Markets for polypropylene and polyethylene resins could be facing rough times ahead, according to recent comments from industry analysts.
In a recent blog post, John Richardson of Houston-based ICIS said that the global PP industry "is facing an unprecedented demand and supply crisis," brought on by what he sees as a failure to recognize that China's growth was going to slow to at least half its annual rate of 2000-2019.
Richardson added that if China's annual average PP demand growth slips to 5 percent from its long-term historic average of almost 11 percent, global PP capacity in 2024-2030 would need to be almost 18 billion pounds lower than currently expected for producers to have a "healthy" average operating rate of 87 percent.

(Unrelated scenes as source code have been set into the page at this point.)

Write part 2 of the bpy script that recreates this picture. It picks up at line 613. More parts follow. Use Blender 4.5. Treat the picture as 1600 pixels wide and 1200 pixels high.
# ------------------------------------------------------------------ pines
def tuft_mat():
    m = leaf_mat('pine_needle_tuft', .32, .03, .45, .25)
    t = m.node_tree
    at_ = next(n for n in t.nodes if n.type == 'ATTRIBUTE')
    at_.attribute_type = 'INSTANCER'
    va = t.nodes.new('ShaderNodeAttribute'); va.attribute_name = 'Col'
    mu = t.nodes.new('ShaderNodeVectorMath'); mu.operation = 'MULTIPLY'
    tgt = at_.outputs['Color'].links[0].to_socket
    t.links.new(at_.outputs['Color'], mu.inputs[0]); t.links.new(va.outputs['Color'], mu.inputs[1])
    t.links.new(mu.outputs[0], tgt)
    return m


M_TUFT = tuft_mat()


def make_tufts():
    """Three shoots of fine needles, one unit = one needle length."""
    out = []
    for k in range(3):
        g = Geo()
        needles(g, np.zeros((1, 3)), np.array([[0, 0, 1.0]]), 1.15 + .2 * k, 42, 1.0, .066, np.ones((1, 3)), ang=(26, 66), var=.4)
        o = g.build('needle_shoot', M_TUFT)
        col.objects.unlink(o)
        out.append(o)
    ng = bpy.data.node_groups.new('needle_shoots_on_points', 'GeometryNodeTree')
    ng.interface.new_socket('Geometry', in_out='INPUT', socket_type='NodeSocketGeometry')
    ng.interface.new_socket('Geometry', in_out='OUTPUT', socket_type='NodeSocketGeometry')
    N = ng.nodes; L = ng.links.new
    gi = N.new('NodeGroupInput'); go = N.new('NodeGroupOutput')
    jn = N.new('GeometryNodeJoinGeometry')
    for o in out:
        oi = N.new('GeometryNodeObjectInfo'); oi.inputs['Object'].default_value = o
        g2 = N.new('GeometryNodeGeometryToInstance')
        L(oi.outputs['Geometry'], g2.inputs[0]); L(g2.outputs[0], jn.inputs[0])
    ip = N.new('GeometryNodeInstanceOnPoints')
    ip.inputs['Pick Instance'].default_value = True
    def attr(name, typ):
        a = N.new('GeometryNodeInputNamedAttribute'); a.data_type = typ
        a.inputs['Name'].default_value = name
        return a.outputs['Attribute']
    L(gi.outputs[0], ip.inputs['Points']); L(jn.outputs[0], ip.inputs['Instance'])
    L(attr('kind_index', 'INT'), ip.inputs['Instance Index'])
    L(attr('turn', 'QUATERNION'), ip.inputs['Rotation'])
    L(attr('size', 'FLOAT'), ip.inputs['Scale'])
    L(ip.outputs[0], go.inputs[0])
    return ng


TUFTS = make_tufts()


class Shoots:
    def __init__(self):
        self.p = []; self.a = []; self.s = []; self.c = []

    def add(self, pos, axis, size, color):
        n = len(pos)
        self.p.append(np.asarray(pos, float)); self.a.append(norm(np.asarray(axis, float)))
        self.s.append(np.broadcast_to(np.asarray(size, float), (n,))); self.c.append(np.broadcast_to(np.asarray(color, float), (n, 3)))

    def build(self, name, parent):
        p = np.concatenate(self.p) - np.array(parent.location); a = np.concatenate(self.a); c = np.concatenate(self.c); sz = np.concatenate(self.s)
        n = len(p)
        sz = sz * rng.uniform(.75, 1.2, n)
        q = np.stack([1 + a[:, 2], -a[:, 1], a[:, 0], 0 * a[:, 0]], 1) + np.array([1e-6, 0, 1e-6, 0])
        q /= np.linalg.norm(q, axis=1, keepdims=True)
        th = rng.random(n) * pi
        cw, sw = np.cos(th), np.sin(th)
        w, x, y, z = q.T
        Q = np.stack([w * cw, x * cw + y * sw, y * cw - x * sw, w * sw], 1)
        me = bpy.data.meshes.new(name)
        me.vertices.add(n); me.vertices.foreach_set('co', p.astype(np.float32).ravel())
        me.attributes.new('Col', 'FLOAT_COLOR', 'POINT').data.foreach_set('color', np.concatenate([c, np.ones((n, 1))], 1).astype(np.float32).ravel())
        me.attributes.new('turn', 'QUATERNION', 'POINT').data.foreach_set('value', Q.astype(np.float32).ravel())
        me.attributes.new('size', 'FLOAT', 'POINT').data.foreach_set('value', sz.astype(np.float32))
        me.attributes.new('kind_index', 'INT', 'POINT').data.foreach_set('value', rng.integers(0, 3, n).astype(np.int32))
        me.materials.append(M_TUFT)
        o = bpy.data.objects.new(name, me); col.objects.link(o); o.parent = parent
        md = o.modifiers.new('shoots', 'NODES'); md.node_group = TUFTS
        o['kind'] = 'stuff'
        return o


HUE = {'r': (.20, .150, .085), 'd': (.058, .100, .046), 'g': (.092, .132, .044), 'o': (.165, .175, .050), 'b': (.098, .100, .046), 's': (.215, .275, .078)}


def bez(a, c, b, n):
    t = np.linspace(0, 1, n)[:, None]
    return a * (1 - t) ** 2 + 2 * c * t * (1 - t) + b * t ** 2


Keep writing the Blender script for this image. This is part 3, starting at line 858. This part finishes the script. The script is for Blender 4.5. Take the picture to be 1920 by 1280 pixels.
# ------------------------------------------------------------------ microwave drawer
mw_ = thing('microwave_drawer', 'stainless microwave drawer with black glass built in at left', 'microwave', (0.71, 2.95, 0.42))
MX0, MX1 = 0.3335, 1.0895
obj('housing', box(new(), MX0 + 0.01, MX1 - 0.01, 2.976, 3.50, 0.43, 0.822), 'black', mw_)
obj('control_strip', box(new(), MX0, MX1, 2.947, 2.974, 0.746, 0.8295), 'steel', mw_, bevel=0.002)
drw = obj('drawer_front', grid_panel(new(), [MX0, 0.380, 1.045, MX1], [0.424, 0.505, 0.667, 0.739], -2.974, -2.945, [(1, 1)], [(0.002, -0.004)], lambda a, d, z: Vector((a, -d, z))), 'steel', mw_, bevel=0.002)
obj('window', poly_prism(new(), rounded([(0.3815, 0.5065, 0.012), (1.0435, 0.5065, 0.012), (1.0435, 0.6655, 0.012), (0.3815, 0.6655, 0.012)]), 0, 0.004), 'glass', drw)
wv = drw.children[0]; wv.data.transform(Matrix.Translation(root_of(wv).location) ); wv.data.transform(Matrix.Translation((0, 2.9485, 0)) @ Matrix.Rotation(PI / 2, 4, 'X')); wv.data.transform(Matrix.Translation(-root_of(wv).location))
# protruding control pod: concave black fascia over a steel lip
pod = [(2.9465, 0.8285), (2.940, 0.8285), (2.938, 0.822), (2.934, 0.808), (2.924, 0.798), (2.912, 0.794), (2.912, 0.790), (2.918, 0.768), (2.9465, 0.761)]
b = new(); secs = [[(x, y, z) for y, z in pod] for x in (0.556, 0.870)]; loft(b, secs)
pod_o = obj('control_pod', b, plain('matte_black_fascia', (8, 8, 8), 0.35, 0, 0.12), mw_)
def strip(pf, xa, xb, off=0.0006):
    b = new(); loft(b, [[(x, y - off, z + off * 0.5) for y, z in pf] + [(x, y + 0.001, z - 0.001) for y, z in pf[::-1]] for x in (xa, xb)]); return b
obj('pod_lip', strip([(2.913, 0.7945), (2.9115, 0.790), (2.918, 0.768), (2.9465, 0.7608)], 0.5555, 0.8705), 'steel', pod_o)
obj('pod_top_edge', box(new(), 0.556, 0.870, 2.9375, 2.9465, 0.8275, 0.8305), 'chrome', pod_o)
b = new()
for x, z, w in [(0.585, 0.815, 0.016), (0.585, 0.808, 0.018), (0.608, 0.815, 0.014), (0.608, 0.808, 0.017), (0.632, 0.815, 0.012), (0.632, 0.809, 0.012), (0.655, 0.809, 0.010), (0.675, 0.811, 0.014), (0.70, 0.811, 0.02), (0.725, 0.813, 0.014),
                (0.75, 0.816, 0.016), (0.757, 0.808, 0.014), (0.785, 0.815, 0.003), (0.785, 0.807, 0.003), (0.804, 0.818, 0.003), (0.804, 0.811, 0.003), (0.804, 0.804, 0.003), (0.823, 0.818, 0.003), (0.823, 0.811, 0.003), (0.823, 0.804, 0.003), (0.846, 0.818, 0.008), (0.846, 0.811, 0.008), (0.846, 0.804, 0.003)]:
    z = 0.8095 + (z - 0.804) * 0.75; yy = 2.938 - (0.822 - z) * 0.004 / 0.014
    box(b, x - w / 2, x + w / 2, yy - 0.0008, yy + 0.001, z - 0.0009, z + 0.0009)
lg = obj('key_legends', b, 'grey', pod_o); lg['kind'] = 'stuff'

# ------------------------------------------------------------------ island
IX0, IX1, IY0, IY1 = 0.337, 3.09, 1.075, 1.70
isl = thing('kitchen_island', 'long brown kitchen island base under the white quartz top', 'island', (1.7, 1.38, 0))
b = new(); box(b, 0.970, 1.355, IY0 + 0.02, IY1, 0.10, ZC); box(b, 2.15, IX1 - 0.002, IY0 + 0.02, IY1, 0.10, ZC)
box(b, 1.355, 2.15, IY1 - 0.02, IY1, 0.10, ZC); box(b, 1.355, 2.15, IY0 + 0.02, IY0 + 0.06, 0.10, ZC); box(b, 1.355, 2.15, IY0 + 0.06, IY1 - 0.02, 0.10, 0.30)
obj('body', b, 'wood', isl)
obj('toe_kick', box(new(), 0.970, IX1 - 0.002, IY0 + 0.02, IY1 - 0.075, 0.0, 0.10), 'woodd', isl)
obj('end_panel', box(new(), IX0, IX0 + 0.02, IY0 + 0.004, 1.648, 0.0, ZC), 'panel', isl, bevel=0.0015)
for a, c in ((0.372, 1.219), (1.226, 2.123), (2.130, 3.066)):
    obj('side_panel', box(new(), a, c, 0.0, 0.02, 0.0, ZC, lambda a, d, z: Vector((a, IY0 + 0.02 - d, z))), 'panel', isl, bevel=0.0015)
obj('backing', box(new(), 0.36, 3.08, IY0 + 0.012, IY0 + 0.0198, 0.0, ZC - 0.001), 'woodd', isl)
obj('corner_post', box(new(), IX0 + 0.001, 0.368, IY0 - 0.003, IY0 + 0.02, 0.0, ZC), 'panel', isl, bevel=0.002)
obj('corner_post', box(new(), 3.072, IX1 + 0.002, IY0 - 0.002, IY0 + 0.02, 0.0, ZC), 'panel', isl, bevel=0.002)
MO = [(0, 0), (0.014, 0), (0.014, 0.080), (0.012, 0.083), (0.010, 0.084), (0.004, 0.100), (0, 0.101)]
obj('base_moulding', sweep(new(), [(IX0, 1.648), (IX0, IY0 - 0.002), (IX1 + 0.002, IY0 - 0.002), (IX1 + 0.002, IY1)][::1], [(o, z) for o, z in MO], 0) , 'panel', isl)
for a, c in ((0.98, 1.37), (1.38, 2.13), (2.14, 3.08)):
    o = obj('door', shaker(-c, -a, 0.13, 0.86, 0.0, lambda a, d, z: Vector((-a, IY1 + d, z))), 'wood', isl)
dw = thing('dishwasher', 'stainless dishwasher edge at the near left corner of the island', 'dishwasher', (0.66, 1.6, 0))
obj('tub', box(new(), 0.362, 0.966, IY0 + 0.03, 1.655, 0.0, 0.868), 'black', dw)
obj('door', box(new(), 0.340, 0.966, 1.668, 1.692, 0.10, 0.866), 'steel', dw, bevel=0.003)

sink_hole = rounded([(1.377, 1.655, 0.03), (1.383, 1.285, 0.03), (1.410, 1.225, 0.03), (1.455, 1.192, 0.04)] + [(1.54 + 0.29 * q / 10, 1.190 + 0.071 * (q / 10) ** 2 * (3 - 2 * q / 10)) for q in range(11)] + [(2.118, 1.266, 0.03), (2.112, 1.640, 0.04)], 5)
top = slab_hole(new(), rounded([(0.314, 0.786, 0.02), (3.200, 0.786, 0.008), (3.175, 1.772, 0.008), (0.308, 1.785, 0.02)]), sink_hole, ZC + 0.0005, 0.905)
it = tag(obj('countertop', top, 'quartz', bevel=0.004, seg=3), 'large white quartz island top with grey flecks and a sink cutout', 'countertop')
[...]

In a more extreme scenario, if China's PP demand growth falls 1.5 percent per year between 2024 and 2030 — which Richardson said "is perfectly possible" — while other developing countries see PP demand growth, global PP capacity in that period would need to be almost 40 billion pounds lower than expected to achieve that same 87 percent operating rate.
"The core of the problem is that consensus forecasts for China's long-term growth in PP were much higher than even our solid 5 percent base case just a few years ago," Richardson wrote. "This was despite evidence as long ago as 2011 that we would eventually be where are today, which is an economy facing major headwinds from an aging population and overreliance for growth on real estate."
In the PE market, consulting firm C-MACC of Houston recently said that U.S. contract PE prices "seem set for another sizable negative non-market adjustment based on spot price trends." It added that this is happening even as U.S. producers have nominated contract price hikes for August.
U.S. PE producers "typically nominate prices higher throughout hurricane season so they can quickly implement upticks if outages occur. Higher oil or outages are needed to spur prices," C-MACC said.
In a recent market update, market analyst Mike Burns said that "without a substantial increase, domestic [PE] demand will not influence market prices through the remainder of the year." Exports and supplier production rates "will be the defining component," he added.
"Supplier production rates and continued support of the near record exports will impact inventories and resin price negotiations for the approaching 2024 supply contracts," Burns said.